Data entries
+++

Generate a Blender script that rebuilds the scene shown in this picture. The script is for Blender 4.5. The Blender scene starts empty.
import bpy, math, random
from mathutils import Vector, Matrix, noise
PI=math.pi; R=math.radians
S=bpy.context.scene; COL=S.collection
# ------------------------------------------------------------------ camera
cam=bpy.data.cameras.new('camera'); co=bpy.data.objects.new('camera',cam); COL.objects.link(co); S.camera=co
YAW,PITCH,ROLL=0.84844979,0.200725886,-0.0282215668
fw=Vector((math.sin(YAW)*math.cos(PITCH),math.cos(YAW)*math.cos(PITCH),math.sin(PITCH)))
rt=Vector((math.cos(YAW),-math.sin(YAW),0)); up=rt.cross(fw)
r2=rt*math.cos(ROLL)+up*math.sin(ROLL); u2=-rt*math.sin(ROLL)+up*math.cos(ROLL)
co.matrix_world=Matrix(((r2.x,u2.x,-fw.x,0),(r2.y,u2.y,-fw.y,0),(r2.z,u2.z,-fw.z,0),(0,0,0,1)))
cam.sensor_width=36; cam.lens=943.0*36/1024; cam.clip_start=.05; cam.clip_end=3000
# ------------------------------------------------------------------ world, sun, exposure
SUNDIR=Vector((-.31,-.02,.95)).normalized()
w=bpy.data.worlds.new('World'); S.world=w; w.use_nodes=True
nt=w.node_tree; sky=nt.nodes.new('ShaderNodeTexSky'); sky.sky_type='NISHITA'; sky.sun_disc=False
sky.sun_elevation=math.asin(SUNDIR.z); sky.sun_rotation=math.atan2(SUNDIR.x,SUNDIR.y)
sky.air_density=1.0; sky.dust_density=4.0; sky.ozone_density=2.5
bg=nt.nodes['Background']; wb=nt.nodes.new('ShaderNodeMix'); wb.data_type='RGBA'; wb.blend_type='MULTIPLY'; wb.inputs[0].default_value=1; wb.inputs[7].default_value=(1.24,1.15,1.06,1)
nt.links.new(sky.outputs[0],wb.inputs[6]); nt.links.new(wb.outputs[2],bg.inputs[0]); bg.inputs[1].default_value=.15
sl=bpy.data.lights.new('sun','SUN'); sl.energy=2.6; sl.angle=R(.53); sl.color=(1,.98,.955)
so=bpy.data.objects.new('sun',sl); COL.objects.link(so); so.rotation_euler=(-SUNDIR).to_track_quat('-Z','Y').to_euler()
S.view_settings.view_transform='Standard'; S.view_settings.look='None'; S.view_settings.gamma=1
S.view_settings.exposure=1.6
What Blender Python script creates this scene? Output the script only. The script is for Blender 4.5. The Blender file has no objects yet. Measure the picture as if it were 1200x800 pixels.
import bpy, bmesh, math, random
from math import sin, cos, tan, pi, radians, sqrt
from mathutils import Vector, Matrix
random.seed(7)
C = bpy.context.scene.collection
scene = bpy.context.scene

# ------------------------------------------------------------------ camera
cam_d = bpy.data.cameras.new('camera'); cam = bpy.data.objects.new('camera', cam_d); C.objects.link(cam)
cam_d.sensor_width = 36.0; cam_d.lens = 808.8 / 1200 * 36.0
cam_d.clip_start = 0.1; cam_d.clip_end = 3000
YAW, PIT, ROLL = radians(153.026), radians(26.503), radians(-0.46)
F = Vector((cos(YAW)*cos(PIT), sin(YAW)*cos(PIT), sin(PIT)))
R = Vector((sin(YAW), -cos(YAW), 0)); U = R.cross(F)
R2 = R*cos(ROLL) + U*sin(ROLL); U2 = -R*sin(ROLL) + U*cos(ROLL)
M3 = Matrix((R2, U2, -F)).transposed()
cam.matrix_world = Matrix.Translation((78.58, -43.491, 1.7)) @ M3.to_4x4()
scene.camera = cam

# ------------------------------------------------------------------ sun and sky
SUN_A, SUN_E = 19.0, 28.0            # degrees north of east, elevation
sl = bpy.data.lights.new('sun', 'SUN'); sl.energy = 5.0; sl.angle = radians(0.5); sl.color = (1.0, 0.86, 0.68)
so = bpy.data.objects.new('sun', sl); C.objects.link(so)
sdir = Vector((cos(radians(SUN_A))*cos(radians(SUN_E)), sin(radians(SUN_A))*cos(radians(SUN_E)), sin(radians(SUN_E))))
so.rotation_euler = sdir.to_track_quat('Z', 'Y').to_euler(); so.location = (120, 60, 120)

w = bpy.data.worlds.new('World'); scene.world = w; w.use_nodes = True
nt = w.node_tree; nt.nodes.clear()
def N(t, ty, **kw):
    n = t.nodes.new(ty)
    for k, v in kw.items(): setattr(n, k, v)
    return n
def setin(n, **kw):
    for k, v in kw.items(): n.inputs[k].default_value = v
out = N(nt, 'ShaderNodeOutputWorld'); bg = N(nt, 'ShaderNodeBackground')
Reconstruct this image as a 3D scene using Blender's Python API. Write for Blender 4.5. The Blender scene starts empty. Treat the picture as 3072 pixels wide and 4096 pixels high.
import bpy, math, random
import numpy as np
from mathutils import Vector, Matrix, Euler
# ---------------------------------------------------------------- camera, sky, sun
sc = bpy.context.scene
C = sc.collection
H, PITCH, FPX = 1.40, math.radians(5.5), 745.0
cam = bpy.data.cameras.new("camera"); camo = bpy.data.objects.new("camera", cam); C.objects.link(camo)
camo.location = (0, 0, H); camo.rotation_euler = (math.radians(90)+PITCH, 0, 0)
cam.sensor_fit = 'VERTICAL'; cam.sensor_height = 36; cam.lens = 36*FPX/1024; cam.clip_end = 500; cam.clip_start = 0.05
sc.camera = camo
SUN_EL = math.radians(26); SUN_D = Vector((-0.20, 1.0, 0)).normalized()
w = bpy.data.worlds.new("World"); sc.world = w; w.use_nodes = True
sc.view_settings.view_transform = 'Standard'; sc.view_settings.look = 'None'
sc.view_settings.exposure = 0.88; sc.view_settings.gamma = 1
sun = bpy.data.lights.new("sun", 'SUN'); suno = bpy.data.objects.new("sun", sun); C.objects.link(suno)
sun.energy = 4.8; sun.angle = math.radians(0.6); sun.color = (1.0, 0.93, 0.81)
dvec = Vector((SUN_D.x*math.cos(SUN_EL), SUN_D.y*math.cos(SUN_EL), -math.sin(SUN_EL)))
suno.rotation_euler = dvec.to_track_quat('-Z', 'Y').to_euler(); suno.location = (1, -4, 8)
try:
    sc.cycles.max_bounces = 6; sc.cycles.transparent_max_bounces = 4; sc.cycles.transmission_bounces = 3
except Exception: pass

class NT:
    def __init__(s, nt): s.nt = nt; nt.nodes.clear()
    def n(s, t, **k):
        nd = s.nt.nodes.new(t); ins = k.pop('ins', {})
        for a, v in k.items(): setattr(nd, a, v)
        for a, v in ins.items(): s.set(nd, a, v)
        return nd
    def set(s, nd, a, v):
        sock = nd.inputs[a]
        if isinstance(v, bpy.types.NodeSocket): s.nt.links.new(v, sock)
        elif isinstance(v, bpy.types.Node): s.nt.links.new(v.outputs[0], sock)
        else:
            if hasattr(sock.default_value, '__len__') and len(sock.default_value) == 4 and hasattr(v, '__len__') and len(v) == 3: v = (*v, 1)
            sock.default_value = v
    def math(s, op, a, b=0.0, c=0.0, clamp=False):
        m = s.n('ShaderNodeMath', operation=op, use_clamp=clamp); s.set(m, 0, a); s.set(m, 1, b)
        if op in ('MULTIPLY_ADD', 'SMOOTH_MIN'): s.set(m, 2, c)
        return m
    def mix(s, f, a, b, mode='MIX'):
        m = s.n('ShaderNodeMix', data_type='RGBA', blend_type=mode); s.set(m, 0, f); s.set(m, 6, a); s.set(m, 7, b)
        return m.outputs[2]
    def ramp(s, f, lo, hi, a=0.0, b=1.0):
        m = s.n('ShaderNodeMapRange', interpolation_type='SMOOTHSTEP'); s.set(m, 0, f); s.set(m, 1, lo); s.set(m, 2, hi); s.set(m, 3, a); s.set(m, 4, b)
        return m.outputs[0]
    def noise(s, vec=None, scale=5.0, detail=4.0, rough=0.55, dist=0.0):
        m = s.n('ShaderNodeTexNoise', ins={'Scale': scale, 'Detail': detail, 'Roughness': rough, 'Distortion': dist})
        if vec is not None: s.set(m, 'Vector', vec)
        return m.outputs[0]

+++

### Written instruction
Check every line of the data, and copy the ones that contain "pixels".

### Problem solution
What Blender Python script creates this scene? Output the script only. The script is for Blender 4.5. The Blender file has no objects yet. Measure the picture as if it were 1200x800 pixels.
Reconstruct this image as a 3D scene using Blender's Python API. Write for Blender 4.5. The Blender scene starts empty. Treat the picture as 3072 pixels wide and 4096 pixels high.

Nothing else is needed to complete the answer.